I was very touched and gratified when a psychotherapist in Montréal told me in 2003 that she was using excerpts from English Lessons and What the Body Remembers to initiate discussions with and among first- and second-generation South Asian Canadian women.
Other amazing reactions:
“When did you first get sucked in by Western Feminism?”
Answer: Around the end of the fifteenth century when the founder of the Sikh religion stated that men and women are equal.
“So you’re the latest Bharati Mukherjee?”
Answer: No, I’m an upgraded version of Shauna Singh Baldwin.
I met a woman who was certain she was Satya from What the Body Remembers reborn in 1965. Another was sure I’m Satya, and was quite disappointed to learn that I was reborn in 1962, not 1965.
“Did they have cars when you were growing up?” (The reader was quite sure I had been alive since 1895, when the story of What the Body Remembers begins.)

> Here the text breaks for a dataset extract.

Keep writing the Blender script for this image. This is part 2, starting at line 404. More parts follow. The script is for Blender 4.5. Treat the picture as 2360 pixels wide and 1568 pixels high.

Answer: Yes, and we even had bathrooms.
“I met a Sikh once — Sikhs make very good doormen.”
Answer: “Would you like me to hold the door for you or write books for you?”
“Who are you writing for?”
Answer: “Anyone who reads. Would you ask this question of a Euro-American/Euro-Canadian writer?”
“Writers like you just provide ethno-tainment for white culture.”
Answer: “Would you rather we stopped writing?”
“Your people didn’t suffer half as much as mine suffered during Partition.”
Of What the Body Remembers: “You’re way too kind to the Muslims.”
“What the Body Remembers is Sikh propaganda against Muslims.”
Bonus Question: What is the biggest joy in your life as a writer?
Right now, I want to say what Dorothy Parker said, “Having written.” But I know I won’t feel that way very long.
Joy — anytime I find an image or word that feels right.
Special moments of heightened perception when the self falls away and I’m in a different skin. Other than those moments, it’s 90% wrestling. I don’t know from where the compulsion rises, but it’s addictive. I love learning, comparing and travelling in my mind.